Mr Pink, @PositivTeacha on Twitter, published a post saying “If you still have learning objectives up at the start of every lesson, you’re in 2012”.

When this was posted on Twitter it got a conversation going. Mr Pink defends his views by saying:

  1. They’re clunky
  2. They’re limiting
  3. They facilitate the abomination that is differentiated learning objectives
  4. They’re a waste of time
  5. They’re a stick to be beaten with

To find out more read his excellent blog where he explains the thinking behind each one in more depth.

It’s your professional prerogative to decide whether writing the LO on the board is pedagogically sound and appropriate but please, don’t waste precious learning time getting everyone writing them down.

There are lots of confusions and mythologies surrounding learning objectives, so why not take a look at Will Thalheimer’s video in which he helps to “help disambiguate some of the worst misinformation.”
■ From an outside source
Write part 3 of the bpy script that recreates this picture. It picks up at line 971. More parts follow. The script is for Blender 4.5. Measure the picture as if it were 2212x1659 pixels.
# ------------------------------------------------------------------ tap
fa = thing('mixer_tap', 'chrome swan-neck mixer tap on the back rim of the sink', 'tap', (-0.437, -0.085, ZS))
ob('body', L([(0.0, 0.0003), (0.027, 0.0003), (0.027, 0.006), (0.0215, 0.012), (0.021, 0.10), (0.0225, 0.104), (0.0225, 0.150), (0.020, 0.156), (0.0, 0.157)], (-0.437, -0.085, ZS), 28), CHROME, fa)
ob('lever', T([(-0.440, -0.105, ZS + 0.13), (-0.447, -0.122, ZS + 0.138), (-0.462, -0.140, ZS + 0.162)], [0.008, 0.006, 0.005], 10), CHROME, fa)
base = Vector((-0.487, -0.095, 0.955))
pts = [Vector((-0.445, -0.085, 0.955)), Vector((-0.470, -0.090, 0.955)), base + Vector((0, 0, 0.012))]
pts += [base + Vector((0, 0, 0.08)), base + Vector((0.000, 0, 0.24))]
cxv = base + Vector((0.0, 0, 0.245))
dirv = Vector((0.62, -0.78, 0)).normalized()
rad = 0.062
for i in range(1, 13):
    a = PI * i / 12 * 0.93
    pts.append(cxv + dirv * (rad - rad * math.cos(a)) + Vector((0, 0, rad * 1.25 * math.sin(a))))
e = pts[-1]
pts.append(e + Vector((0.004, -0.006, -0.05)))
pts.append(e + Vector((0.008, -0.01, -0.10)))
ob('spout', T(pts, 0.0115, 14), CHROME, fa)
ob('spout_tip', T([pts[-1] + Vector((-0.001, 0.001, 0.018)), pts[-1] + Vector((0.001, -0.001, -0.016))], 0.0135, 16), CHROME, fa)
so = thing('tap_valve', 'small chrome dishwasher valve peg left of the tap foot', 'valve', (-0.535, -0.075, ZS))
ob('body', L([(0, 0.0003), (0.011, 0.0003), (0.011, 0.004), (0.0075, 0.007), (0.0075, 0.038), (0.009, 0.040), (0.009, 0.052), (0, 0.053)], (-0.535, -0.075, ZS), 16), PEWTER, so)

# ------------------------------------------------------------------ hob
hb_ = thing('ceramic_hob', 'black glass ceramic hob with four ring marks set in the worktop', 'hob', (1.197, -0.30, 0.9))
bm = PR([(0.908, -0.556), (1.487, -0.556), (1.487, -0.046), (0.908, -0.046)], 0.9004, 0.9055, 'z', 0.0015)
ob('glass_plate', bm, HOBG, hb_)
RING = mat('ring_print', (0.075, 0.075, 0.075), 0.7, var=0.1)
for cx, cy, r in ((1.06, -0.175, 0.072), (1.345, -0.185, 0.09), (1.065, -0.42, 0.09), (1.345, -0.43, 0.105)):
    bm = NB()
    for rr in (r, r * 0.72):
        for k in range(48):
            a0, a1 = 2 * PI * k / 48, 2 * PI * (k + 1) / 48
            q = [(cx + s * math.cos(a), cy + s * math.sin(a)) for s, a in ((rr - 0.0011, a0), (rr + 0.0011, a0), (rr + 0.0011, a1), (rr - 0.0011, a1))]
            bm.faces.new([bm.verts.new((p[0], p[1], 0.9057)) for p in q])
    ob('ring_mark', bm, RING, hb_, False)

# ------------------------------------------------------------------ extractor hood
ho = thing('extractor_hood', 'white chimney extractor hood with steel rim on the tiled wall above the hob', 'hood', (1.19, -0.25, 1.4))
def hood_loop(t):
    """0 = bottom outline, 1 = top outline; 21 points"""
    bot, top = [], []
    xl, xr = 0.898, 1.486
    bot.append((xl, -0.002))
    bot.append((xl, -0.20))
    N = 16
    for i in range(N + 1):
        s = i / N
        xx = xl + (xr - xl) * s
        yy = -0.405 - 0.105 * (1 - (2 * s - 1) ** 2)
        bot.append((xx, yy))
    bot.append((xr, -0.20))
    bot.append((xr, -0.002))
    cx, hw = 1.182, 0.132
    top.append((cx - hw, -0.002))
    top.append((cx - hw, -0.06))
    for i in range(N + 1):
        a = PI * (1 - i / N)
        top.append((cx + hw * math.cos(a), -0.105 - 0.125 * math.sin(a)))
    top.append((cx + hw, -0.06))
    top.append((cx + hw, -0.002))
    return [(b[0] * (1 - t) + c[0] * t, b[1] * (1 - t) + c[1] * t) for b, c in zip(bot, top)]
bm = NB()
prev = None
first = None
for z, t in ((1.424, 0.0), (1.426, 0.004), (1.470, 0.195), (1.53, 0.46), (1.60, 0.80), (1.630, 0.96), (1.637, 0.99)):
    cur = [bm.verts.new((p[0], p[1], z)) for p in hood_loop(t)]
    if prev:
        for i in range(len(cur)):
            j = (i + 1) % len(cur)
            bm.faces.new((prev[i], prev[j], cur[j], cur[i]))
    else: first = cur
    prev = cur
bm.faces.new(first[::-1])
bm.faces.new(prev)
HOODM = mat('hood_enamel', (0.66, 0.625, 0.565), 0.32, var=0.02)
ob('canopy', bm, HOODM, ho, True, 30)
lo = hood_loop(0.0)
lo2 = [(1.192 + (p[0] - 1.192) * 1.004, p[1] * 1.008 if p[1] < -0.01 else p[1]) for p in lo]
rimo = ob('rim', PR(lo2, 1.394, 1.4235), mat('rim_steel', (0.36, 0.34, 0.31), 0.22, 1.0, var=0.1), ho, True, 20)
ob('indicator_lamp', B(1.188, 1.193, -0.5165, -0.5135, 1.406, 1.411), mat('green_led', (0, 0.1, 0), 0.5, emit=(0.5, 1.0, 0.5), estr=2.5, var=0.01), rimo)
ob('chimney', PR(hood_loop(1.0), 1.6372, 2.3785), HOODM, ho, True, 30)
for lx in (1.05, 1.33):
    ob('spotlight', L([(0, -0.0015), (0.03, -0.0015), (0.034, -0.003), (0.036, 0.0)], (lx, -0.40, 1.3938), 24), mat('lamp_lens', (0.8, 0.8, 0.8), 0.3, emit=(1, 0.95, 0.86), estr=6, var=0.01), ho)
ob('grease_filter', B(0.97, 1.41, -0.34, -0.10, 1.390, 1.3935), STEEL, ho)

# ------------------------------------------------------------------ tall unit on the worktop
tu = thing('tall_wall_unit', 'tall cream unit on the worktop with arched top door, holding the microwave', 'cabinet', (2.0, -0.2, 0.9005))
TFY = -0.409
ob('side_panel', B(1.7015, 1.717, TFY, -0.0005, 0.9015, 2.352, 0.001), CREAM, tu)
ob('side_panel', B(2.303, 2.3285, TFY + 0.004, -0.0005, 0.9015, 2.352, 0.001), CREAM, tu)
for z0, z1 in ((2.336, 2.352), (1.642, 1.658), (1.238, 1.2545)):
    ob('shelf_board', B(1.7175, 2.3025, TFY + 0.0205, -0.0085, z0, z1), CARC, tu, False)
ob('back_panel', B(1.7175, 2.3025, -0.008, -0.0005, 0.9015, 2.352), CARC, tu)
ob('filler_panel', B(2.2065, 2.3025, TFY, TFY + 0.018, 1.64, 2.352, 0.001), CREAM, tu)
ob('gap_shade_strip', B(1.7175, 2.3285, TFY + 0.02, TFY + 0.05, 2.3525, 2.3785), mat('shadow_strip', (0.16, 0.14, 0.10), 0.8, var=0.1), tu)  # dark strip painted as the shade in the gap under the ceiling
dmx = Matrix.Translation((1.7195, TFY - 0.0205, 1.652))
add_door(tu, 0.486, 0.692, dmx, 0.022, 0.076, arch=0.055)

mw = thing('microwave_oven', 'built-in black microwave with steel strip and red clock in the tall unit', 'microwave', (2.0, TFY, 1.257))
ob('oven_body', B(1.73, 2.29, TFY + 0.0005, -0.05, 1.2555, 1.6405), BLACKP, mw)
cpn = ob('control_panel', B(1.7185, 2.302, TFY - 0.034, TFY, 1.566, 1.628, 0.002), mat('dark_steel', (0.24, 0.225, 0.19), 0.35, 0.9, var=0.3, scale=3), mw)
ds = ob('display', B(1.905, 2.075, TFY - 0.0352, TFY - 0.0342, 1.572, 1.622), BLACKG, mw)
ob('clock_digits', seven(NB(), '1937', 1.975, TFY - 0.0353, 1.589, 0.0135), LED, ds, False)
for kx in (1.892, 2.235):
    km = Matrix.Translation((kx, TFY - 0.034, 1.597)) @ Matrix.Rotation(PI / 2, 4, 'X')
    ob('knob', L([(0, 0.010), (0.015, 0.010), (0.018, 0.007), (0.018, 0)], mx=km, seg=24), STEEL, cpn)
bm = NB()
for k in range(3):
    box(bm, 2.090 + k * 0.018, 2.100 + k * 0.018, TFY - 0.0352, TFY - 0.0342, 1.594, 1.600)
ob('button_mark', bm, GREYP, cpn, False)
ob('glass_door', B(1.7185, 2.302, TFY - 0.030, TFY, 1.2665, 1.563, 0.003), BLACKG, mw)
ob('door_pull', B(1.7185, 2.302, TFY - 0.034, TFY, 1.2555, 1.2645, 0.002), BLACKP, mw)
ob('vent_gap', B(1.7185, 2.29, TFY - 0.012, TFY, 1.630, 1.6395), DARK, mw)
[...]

What other Fads have you wasted your time on? Read 20 Years of Educational Fads to find out.


4 thoughts on “Educational Fad: Lesson Objectives

  1. I work in SEN school. The marking policy states that teachers should type up the learning objectives on stickers and place them in pupils books against every new piece of work. Teachers use the assessment criteria . I feel this is teaching directly to the assessment. It wastes a lot of teacher time to produce such stickers and narrows the focus of learning. For example if the focus of a lesson was to count to 10. I gave a pupil shapes in order to do the tasks. If that pupil told me the names of all the shapes I can’t recorded that because what I’m only looking for is the skill of counting to 10. If that pupil only counted to 8 they did not achieve! I think this is a very narrow minded view of how and what our pupils show us. I want to show all the progress my children make across the board. However I’m trying to compel evidence against this practice with very little success. Most research points to the use of LO at the beginning of lessons pros and cons. I can’t find anything against teachers writing LOs in pupils books because it’s not common practice.

    1. I’m so sorry to hear this; what a waste of time. Have you read Dr Debra Kidd’s book, Teaching on the Front Line? If we assume it takes you:
      a) 20 mins to create the stickers
      b) 1min to stick them in
      c) x30 pupils = that’s 50 mins per lesson
      d) you teach 20 lessons per week
      e) 16 hrs 40 mins per week to just stick things in books.

      Even if we assume you are teaching English, maths and science 3 or 4 times a week, we could reduce this by 50% of your timetable, that’s still 8 hours. Surely any sane headteacher will know this is ludicrous and no evidence is needed?

      1. A bad example. x30 pupils does not equal 30 minutes as they stick in at the same time. However, it’s still a waste of time.